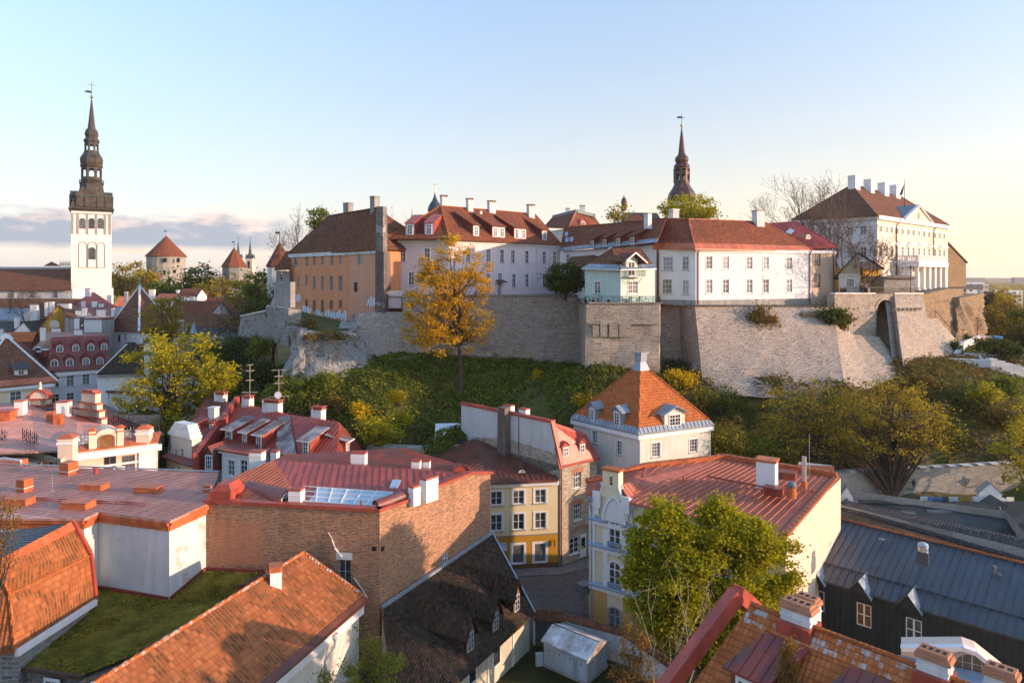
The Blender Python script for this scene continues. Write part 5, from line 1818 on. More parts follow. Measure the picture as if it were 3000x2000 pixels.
# tall white church tower with baroque spire
ALPHA=math.atan2(-(267-CX),F)
def church_tower():
 A=XY(208,218)
 rz=ALPHA
 d=V((math.cos(rz),math.sin(rz)))
 bk=V((-d.y,d.x))
 W=11.2
 B=A+d*W
 c=A+d*W/2+bk*W/2
 r=thing('church_tower','very tall white church tower with dark baroque openwork spire, far left','church tower',(c.x,c.y,0))
 w=Wall(A,B,0,55.3)
 def z(py):
  return 34+(812-py)*.1112
 k=.1112
 for px in(241.5,268.5,295):
  pwin(r,w,px,640,670,1.35,casing=.12,frame='copper_green',trim='grey_trim',pane='glass',arch=True,nx=2,ny=3,sill=None)
 pwin(r,w,269,727,760,1.5,casing=.3,frame='copper_green',trim='grey_trim',pane='glass',arch=True,nx=2,ny=3,sill=None)
 m=MB()
 w.shell(m)
 for a,b in((B,B+bk*W),(B+bk*W,A+bk*W),(A+bk*W,A)):
  m.poly([v3(a,0),v3(b,0),v3(b,55.3),v3(a,55.3)])
 m.build('wall','tower_white',r)
 m=MB()
 for px in(212,228,255.5,282,308,322):
  u,_=w.hit(px)
  hw=.3
  w.wbox(m,u-hw,u+hw,z(687),z(629),0,.16)
 w.wbox(m,0,w.L,z(629),z(627),0,.2)
 for px,hw in((243,12),(270.5,12.5),(296,11)):
  u0,u1=w.hit(px-hw)[0],w.hit(px+hw)[0]
  um,rr=(u0+u1)/2,(u1-u0)/2
  pts=[(u0,z(784)),(u0,z(720))]+[(um-rr*math.cos(math.pi*t/8),z(720)+rr*math.sin(math.pi*t/8))for t in range(1,8)]+[(u1,z(720)),(u1,z(784))]
  for p,q in zip(pts,pts[1:]):
   m.beam(w.p(*p,.05),w.p(*q,.05),.16,.22,up=(w.n.x,w.n.y,.01))
  w.wbox(m,u0,u1,z(785),z(783.4),0,.14)
 m.build('pilaster','grey_trim',r)
 sq=math.pi/4+rz
 s2=math.sqrt(2)/2
 m=MB()
 m.lathe(c,[(W*1.05*s2,55.3),(W*1.13*s2,56.0),(W*1.13*s2,56.3),(W*1.02*s2,56.6)],4,sq)
 m.build('cornice','copper_dark',r)
 m=MB()
 prof=[(1.06,614),(1.02,608),(.97,598),(.90,585),(.80,574),(.67,565),(.56,559),(.53,552),(.52,548)]
 m.lathe(c,[(W*a*s2,z(b))for a,b in prof],4,sq)
 m.build('roof','copper_dark',r)
 for q in range(4):
  a=rz+q*math.pi/2
  dx,dy=V((math.cos(a),math.sin(a))),V((-math.sin(a),math.cos(a)))
  ww=Wall(c-dx*W*.40-dy*W*.52,c+dx*W*.40-dy*W*.52,50,60)
  m=MB()
  n=10
  ring=[(ww.L/2-ww.L/2*math.cos(math.pi*t/n),z(572)+1.5*math.sin(math.pi*t/n))for t in range(n+1)]
  ww.wbox(m,.2,ww.L-.2,z(606),z(575),-3.5,.05)
  for(u0,z0),(u1,z1)in zip(ring,ring[1:]):
   m.hexa([ww.p(u0,z(576),.1),ww.p(u1,z(576),.1),ww.p(u1,z(576),-3.5),ww.p(u0,z(576),-3.5),ww.p(u0,z0,.1),ww.p(u1,z1,.1),ww.p(u1,z1,-3.5),ww.p(u0,z0,-3.5)])
  for u in(.5,ww.L/2-1.7,ww.L/2+1.7,ww.L-.5):
   ww.wbox(m,u-.2,u+.2,z(606),z(577),0,.3)
  m.cur=1
  ww.wbox(m,-.15,ww.L+.15,z(577),z(573.5),-3.5,.35)
  m.build('roof_gable',['copper_dark','copper_green'],r)
 R8=rz+math.pi/8
 o=1/math.cos(math.pi/8)
 def oct_(prof,name,mat='copper_dark'):
  m=MB()
  m.lathe(c,[(max(.03,a*k*o),z(b))for a,b in prof],8,R8)
  m.build(name,mat,r)
 def lantern(y0,y1,half,open0,open1,name):
  m=MB()
  rr=half*k*o
  pts=[V((c.x+rr*math.cos(R8+t*math.pi/4),c.y+rr*math.sin(R8+t*math.pi/4)))for t in range(8)]
  for i in range(8):
   p,q=pts[i],pts[(i+1)%8]
   ww=Wall(p,q,z(y0),z(y1))
   e=ww.L*.2
   ww.wbox(m,-.05,e,z(y0),z(y1),-.4,.06)
   ww.wbox(m,ww.L-e,ww.L+.05,z(y0),z(y1),-.4,.06)
   ww.wbox(m,e,ww.L-e,z(y0),z(open0),-.35,0)
   n=6
   ra=ww.L/2-e
   zs=z(open1)-ra
   for t in range(n):
    a0,a1=math.pi*(1-t/n),math.pi*(1-(t+1)/n)
    ww_=[(ww.L/2+ra*math.cos(a),zs+ra*math.sin(a))for a in(a0,a1)]
    (u0,h0),(u1,h1)=ww_
    m.hexa([ww.p(u0,h0,0),ww.p(u1,h1,0),ww.p(u1,h1,-.35),ww.p(u0,h0,-.35),ww.p(u0,z(y1),0),ww.p(u1,z(y1),0),ww.p(u1,z(y1),-.35),ww.p(u0,z(y1),-.35)])
  m.build(name,'copper_dark',r)
 oct_([(32,560),(30,548),(30,536),(31.5,535),(31.5,533.5),(27,533)],'drum')
 m=MB()
 rr=31*k*o
 pts=[V((c.x+rr*math.cos(R8+t*math.pi/4),c.y+rr*math.sin(R8+t*math.pi/4),z(534)))for t in range(8)]
 for i in range(8):
  railing(m,pts[i],pts[(i+1)%8],1.05,.4,.12,3)
 m.build('balustrade','copper_dark',r)
 lantern(534,487,26,516,491,'lantern')
 oct_([(26,487),(29,484),(29,481),(27,480),(28.5,474),(29.5,466),(28,458),(23,450),(20,444),(19,439),(18.5,438)],'bulb')
 lantern(439,412,17.6,437,420,'lantern')
 oct_([(18,412),(20.5,410),(20.5,407),(17,402),(15,398),(15,396),(17,392),(17.6,387),(16,380),(14.5,376.5),(14,375)],'bulb')
 oct_([(13,376),(10,370),(8.3,355),(6,330),(3.6,305),(1.6,285),(.9,280)],'spire')
 m=MB()
 m.ball((c.x,c.y,z(277)),.48,10)
 m.build('ball','gold',r)
 m=MB()
 m.tube([(c.x,c.y,z(280)),(c.x,c.y,z(233))],.085,6)
 e=V((d.x,d.y,0))
 cc=V((c.x,c.y,0))
 q=cc+V((0,0,z(262)))
 m.beam(q-e*.1,q-e*1.5,.05,.7)
 for s in(-1,1):
  m.beam(q-e*1.3+V((0,0,.22*s)),q-e*2.0+V((0,0,.22*s)),.05,.2)
 q=cc+V((0,0,z(241)))
 m.beam(q-e*.75,q+e*.75,.08,.08)
 for s in(-.75,.75):
  m.beam(q+e*s-V((0,0,.2)),q+e*s+V((0,0,.2)),.08,.08)
 m.build('weather_vane','iron',r)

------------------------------

— INSTRUCTION —
Without the pictures, retype the whole of the material above exactly.

— RESULT BELOW —
The Blender Python script for this scene continues. Write part 5, from line 1818 on. More parts follow. Measure the picture as if it were 3000x2000 pixels.
# tall white church tower with baroque spire
ALPHA=math.atan2(-(267-CX),F)
def church_tower():
 A=XY(208,218)
 rz=ALPHA
 d=V((math.cos(rz),math.sin(rz)))
 bk=V((-d.y,d.x))
 W=11.2
 B=A+d*W
 c=A+d*W/2+bk*W/2
 r=thing('church_tower','very tall white church tower with dark baroque openwork spire, far left','church tower',(c.x,c.y,0))
 w=Wall(A,B,0,55.3)
 def z(py):
  return 34+(812-py)*.1112
 k=.1112
 for px in(241.5,268.5,295):
  pwin(r,w,px,640,670,1.35,casing=.12,frame='copper_green',trim='grey_trim',pane='glass',arch=True,nx=2,ny=3,sill=None)
 pwin(r,w,269,727,760,1.5,casing=.3,frame='copper_green',trim='grey_trim',pane='glass',arch=True,nx=2,ny=3,sill=None)
 m=MB()
 w.shell(m)
 for a,b in((B,B+bk*W),(B+bk*W,A+bk*W),(A+bk*W,A)):
  m.poly([v3(a,0),v3(b,0),v3(b,55.3),v3(a,55.3)])
 m.build('wall','tower_white',r)
 m=MB()
 for px in(212,228,255.5,282,308,322):
  u,_=w.hit(px)
  hw=.3
  w.wbox(m,u-hw,u+hw,z(687),z(629),0,.16)
 w.wbox(m,0,w.L,z(629),z(627),0,.2)
 for px,hw in((243,12),(270.5,12.5),(296,11)):
  u0,u1=w.hit(px-hw)[0],w.hit(px+hw)[0]
  um,rr=(u0+u1)/2,(u1-u0)/2
  pts=[(u0,z(784)),(u0,z(720))]+[(um-rr*math.cos(math.pi*t/8),z(720)+rr*math.sin(math.pi*t/8))for t in range(1,8)]+[(u1,z(720)),(u1,z(784))]
  for p,q in zip(pts,pts[1:]):
   m.beam(w.p(*p,.05),w.p(*q,.05),.16,.22,up=(w.n.x,w.n.y,.01))
  w.wbox(m,u0,u1,z(785),z(783.4),0,.14)
 m.build('pilaster','grey_trim',r)
 sq=math.pi/4+rz
 s2=math.sqrt(2)/2
 m=MB()
 m.lathe(c,[(W*1.05*s2,55.3),(W*1.13*s2,56.0),(W*1.13*s2,56.3),(W*1.02*s2,56.6)],4,sq)
 m.build('cornice','copper_dark',r)
 m=MB()
 prof=[(1.06,614),(1.02,608),(.97,598),(.90,585),(.80,574),(.67,565),(.56,559),(.53,552),(.52,548)]
 m.lathe(c,[(W*a*s2,z(b))for a,b in prof],4,sq)
 m.build('roof','copper_dark',r)
 for q in range(4):
  a=rz+q*math.pi/2
  dx,dy=V((math.cos(a),math.sin(a))),V((-math.sin(a),math.cos(a)))
  ww=Wall(c-dx*W*.40-dy*W*.52,c+dx*W*.40-dy*W*.52,50,60)
  m=MB()
  n=10
  ring=[(ww.L/2-ww.L/2*math.cos(math.pi*t/n),z(572)+1.5*math.sin(math.pi*t/n))for t in range(n+1)]
  ww.wbox(m,.2,ww.L-.2,z(606),z(575),-3.5,.05)
  for(u0,z0),(u1,z1)in zip(ring,ring[1:]):
   m.hexa([ww.p(u0,z(576),.1),ww.p(u1,z(576),.1),ww.p(u1,z(576),-3.5),ww.p(u0,z(576),-3.5),ww.p(u0,z0,.1),ww.p(u1,z1,.1),ww.p(u1,z1,-3.5),ww.p(u0,z0,-3.5)])
  for u in(.5,ww.L/2-1.7,ww.L/2+1.7,ww.L-.5):
   ww.wbox(m,u-.2,u+.2,z(606),z(577),0,.3)
  m.cur=1
  ww.wbox(m,-.15,ww.L+.15,z(577),z(573.5),-3.5,.35)
  m.build('roof_gable',['copper_dark','copper_green'],r)
 R8=rz+math.pi/8
 o=1/math.cos(math.pi/8)
 def oct_(prof,name,mat='copper_dark'):
  m=MB()
  m.lathe(c,[(max(.03,a*k*o),z(b))for a,b in prof],8,R8)
  m.build(name,mat,r)
 def lantern(y0,y1,half,open0,open1,name):
  m=MB()
  rr=half*k*o
  pts=[V((c.x+rr*math.cos(R8+t*math.pi/4),c.y+rr*math.sin(R8+t*math.pi/4)))for t in range(8)]
  for i in range(8):
   p,q=pts[i],pts[(i+1)%8]
   ww=Wall(p,q,z(y0),z(y1))
   e=ww.L*.2
   ww.wbox(m,-.05,e,z(y0),z(y1),-.4,.06)
   ww.wbox(m,ww.L-e,ww.L+.05,z(y0),z(y1),-.4,.06)
   ww.wbox(m,e,ww.L-e,z(y0),z(open0),-.35,0)
   n=6
   ra=ww.L/2-e
   zs=z(open1)-ra
   for t in range(n):
    a0,a1=math.pi*(1-t/n),math.pi*(1-(t+1)/n)
    ww_=[(ww.L/2+ra*math.cos(a),zs+ra*math.sin(a))for a in(a0,a1)]
    (u0,h0),(u1,h1)=ww_
    m.hexa([ww.p(u0,h0,0),ww.p(u1,h1,0),ww.p(u1,h1,-.35),ww.p(u0,h0,-.35),ww.p(u0,z(y1),0),ww.p(u1,z(y1),0),ww.p(u1,z(y1),-.35),ww.p(u0,z(y1),-.35)])
  m.build(name,'copper_dark',r)
 oct_([(32,560),(30,548),(30,536),(31.5,535),(31.5,533.5),(27,533)],'drum')
 m=MB()
 rr=31*k*o
 pts=[V((c.x+rr*math.cos(R8+t*math.pi/4),c.y+rr*math.sin(R8+t*math.pi/4),z(534)))for t in range(8)]
 for i in range(8):
  railing(m,pts[i],pts[(i+1)%8],1.05,.4,.12,3)
 m.build('balustrade','copper_dark',r)
 lantern(534,487,26,516,491,'lantern')
 oct_([(26,487),(29,484),(29,481),(27,480),(28.5,474),(29.5,466),(28,458),(23,450),(20,444),(19,439),(18.5,438)],'bulb')
 lantern(439,412,17.6,437,420,'lantern')
 oct_([(18,412),(20.5,410),(20.5,407),(17,402),(15,398),(15,396),(17,392),(17.6,387),(16,380),(14.5,376.5),(14,375)],'bulb')
 oct_([(13,376),(10,370),(8.3,355),(6,330),(3.6,305),(1.6,285),(.9,280)],'spire')
 m=MB()
 m.ball((c.x,c.y,z(277)),.48,10)
 m.build('ball','gold',r)
 m=MB()
 m.tube([(c.x,c.y,z(280)),(c.x,c.y,z(233))],.085,6)
 e=V((d.x,d.y,0))
 cc=V((c.x,c.y,0))
 q=cc+V((0,0,z(262)))
 m.beam(q-e*.1,q-e*1.5,.05,.7)
 for s in(-1,1):
  m.beam(q-e*1.3+V((0,0,.22*s)),q-e*2.0+V((0,0,.22*s)),.05,.2)
 q=cc+V((0,0,z(241)))
 m.beam(q-e*.75,q+e*.75,.08,.08)
 for s in(-.75,.75):
  m.beam(q+e*s-V((0,0,.2)),q+e*s+V((0,0,.2)),.08,.08)
 m.build('weather_vane','iron',r)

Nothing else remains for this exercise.